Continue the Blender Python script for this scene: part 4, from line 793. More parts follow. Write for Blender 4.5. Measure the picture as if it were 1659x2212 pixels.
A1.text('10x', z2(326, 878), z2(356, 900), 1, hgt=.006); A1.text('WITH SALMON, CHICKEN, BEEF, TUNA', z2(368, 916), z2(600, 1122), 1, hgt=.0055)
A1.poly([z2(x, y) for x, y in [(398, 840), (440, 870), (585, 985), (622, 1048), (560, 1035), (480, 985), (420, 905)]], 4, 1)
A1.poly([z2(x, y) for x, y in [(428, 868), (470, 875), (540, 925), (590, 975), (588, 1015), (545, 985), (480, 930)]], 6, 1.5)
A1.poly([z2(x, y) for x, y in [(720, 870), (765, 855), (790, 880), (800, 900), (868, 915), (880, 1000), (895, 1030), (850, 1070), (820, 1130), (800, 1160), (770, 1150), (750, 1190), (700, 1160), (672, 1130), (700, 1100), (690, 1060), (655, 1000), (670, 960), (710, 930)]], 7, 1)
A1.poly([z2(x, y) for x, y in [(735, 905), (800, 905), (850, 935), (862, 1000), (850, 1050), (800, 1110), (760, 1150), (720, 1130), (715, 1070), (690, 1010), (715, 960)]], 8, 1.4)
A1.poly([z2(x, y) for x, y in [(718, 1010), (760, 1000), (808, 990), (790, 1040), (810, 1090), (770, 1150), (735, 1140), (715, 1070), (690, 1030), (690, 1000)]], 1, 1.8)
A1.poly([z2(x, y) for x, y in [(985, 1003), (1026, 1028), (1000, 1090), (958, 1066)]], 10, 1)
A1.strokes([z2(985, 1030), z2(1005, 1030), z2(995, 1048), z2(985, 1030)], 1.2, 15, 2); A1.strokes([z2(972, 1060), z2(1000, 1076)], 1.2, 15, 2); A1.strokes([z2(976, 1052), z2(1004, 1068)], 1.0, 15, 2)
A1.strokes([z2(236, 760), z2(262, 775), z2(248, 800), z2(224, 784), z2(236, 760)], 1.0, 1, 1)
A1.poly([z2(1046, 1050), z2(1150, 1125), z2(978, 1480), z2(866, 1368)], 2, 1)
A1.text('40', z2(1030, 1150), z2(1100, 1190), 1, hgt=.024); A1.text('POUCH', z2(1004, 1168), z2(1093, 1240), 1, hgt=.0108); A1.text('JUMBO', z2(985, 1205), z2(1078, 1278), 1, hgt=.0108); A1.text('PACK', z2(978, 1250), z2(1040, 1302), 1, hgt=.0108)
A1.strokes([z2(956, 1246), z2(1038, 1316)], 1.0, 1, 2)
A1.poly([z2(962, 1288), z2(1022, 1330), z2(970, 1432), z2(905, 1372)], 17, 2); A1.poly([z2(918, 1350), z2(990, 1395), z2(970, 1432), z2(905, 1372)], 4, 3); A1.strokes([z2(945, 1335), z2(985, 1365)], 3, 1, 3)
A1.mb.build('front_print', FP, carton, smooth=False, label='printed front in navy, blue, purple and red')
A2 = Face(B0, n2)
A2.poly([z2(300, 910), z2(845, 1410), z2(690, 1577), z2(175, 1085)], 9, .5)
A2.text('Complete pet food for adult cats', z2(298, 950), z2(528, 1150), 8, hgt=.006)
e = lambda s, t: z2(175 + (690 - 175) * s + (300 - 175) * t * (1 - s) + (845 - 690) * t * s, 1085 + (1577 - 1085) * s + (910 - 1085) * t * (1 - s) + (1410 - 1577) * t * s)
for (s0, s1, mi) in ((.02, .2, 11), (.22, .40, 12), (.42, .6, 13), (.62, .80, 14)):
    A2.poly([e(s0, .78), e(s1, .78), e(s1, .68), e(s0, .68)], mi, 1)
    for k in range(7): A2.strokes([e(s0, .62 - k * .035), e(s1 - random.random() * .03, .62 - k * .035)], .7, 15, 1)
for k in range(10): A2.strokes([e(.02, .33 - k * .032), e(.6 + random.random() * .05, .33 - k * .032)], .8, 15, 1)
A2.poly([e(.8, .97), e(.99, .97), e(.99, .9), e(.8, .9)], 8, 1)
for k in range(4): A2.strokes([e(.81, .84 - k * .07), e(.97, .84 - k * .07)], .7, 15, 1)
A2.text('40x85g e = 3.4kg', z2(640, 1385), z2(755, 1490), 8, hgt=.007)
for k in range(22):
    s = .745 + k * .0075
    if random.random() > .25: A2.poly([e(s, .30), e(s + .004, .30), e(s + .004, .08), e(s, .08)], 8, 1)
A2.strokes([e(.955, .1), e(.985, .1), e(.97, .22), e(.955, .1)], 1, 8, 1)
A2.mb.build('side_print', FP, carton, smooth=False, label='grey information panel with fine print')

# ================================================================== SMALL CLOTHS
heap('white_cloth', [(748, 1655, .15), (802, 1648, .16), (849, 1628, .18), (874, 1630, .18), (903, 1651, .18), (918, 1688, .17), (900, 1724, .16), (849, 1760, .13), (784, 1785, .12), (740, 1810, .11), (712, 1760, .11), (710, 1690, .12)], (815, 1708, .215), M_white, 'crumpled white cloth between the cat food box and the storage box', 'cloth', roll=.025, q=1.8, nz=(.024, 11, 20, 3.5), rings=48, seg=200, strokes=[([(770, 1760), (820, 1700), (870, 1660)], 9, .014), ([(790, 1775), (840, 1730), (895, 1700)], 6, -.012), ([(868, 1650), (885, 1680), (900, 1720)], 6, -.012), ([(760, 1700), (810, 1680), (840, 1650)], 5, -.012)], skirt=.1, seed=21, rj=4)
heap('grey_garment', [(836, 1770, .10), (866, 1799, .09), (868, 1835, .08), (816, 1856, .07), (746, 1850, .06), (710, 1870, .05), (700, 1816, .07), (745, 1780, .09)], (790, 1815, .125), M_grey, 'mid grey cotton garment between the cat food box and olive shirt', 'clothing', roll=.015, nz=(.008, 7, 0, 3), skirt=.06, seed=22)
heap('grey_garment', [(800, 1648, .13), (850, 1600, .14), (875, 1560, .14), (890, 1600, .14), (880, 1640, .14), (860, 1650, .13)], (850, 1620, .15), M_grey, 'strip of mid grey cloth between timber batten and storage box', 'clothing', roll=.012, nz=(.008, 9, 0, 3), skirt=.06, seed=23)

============

[TASK PROMPT]
Nothing should be changed: write out all of the data as is.

[FINAL ANSWER]
Continue the Blender Python script for this scene: part 4, from line 793. More parts follow. Write for Blender 4.5. Measure the picture as if it were 1659x2212 pixels.
A1.text('10x', z2(326, 878), z2(356, 900), 1, hgt=.006); A1.text('WITH SALMON, CHICKEN, BEEF, TUNA', z2(368, 916), z2(600, 1122), 1, hgt=.0055)
A1.poly([z2(x, y) for x, y in [(398, 840), (440, 870), (585, 985), (622, 1048), (560, 1035), (480, 985), (420, 905)]], 4, 1)
A1.poly([z2(x, y) for x, y in [(428, 868), (470, 875), (540, 925), (590, 975), (588, 1015), (545, 985), (480, 930)]], 6, 1.5)
A1.poly([z2(x, y) for x, y in [(720, 870), (765, 855), (790, 880), (800, 900), (868, 915), (880, 1000), (895, 1030), (850, 1070), (820, 1130), (800, 1160), (770, 1150), (750, 1190), (700, 1160), (672, 1130), (700, 1100), (690, 1060), (655, 1000), (670, 960), (710, 930)]], 7, 1)
A1.poly([z2(x, y) for x, y in [(735, 905), (800, 905), (850, 935), (862, 1000), (850, 1050), (800, 1110), (760, 1150), (720, 1130), (715, 1070), (690, 1010), (715, 960)]], 8, 1.4)
A1.poly([z2(x, y) for x, y in [(718, 1010), (760, 1000), (808, 990), (790, 1040), (810, 1090), (770, 1150), (735, 1140), (715, 1070), (690, 1030), (690, 1000)]], 1, 1.8)
A1.poly([z2(x, y) for x, y in [(985, 1003), (1026, 1028), (1000, 1090), (958, 1066)]], 10, 1)
A1.strokes([z2(985, 1030), z2(1005, 1030), z2(995, 1048), z2(985, 1030)], 1.2, 15, 2); A1.strokes([z2(972, 1060), z2(1000, 1076)], 1.2, 15, 2); A1.strokes([z2(976, 1052), z2(1004, 1068)], 1.0, 15, 2)
A1.strokes([z2(236, 760), z2(262, 775), z2(248, 800), z2(224, 784), z2(236, 760)], 1.0, 1, 1)
A1.poly([z2(1046, 1050), z2(1150, 1125), z2(978, 1480), z2(866, 1368)], 2, 1)
A1.text('40', z2(1030, 1150), z2(1100, 1190), 1, hgt=.024); A1.text('POUCH', z2(1004, 1168), z2(1093, 1240), 1, hgt=.0108); A1.text('JUMBO', z2(985, 1205), z2(1078, 1278), 1, hgt=.0108); A1.text('PACK', z2(978, 1250), z2(1040, 1302), 1, hgt=.0108)
A1.strokes([z2(956, 1246), z2(1038, 1316)], 1.0, 1, 2)
A1.poly([z2(962, 1288), z2(1022, 1330), z2(970, 1432), z2(905, 1372)], 17, 2); A1.poly([z2(918, 1350), z2(990, 1395), z2(970, 1432), z2(905, 1372)], 4, 3); A1.strokes([z2(945, 1335), z2(985, 1365)], 3, 1, 3)
A1.mb.build('front_print', FP, carton, smooth=False, label='printed front in navy, blue, purple and red')
A2 = Face(B0, n2)
A2.poly([z2(300, 910), z2(845, 1410), z2(690, 1577), z2(175, 1085)], 9, .5)
A2.text('Complete pet food for adult cats', z2(298, 950), z2(528, 1150), 8, hgt=.006)
e = lambda s, t: z2(175 + (690 - 175) * s + (300 - 175) * t * (1 - s) + (845 - 690) * t * s, 1085 + (1577 - 1085) * s + (910 - 1085) * t * (1 - s) + (1410 - 1577) * t * s)
for (s0, s1, mi) in ((.02, .2, 11), (.22, .40, 12), (.42, .6, 13), (.62, .80, 14)):
    A2.poly([e(s0, .78), e(s1, .78), e(s1, .68), e(s0, .68)], mi, 1)
    for k in range(7): A2.strokes([e(s0, .62 - k * .035), e(s1 - random.random() * .03, .62 - k * .035)], .7, 15, 1)
for k in range(10): A2.strokes([e(.02, .33 - k * .032), e(.6 + random.random() * .05, .33 - k * .032)], .8, 15, 1)
A2.poly([e(.8, .97), e(.99, .97), e(.99, .9), e(.8, .9)], 8, 1)
for k in range(4): A2.strokes([e(.81, .84 - k * .07), e(.97, .84 - k * .07)], .7, 15, 1)
A2.text('40x85g e = 3.4kg', z2(640, 1385), z2(755, 1490), 8, hgt=.007)
for k in range(22):
    s = .745 + k * .0075
    if random.random() > .25: A2.poly([e(s, .30), e(s + .004, .30), e(s + .004, .08), e(s, .08)], 8, 1)
A2.strokes([e(.955, .1), e(.985, .1), e(.97, .22), e(.955, .1)], 1, 8, 1)
A2.mb.build('side_print', FP, carton, smooth=False, label='grey information panel with fine print')

# ================================================================== SMALL CLOTHS
heap('white_cloth', [(748, 1655, .15), (802, 1648, .16), (849, 1628, .18), (874, 1630, .18), (903, 1651, .18), (918, 1688, .17), (900, 1724, .16), (849, 1760, .13), (784, 1785, .12), (740, 1810, .11), (712, 1760, .11), (710, 1690, .12)], (815, 1708, .215), M_white, 'crumpled white cloth between the cat food box and the storage box', 'cloth', roll=.025, q=1.8, nz=(.024, 11, 20, 3.5), rings=48, seg=200, strokes=[([(770, 1760), (820, 1700), (870, 1660)], 9, .014), ([(790, 1775), (840, 1730), (895, 1700)], 6, -.012), ([(868, 1650), (885, 1680), (900, 1720)], 6, -.012), ([(760, 1700), (810, 1680), (840, 1650)], 5, -.012)], skirt=.1, seed=21, rj=4)
heap('grey_garment', [(836, 1770, .10), (866, 1799, .09), (868, 1835, .08), (816, 1856, .07), (746, 1850, .06), (710, 1870, .05), (700, 1816, .07), (745, 1780, .09)], (790, 1815, .125), M_grey, 'mid grey cotton garment between the cat food box and olive shirt', 'clothing', roll=.015, nz=(.008, 7, 0, 3), skirt=.06, seed=22)
heap('grey_garment', [(800, 1648, .13), (850, 1600, .14), (875, 1560, .14), (890, 1600, .14), (880, 1640, .14), (860, 1650, .13)], (850, 1620, .15), M_grey, 'strip of mid grey cloth between timber batten and storage box', 'clothing', roll=.012, nz=(.008, 9, 0, 3), skirt=.06, seed=23)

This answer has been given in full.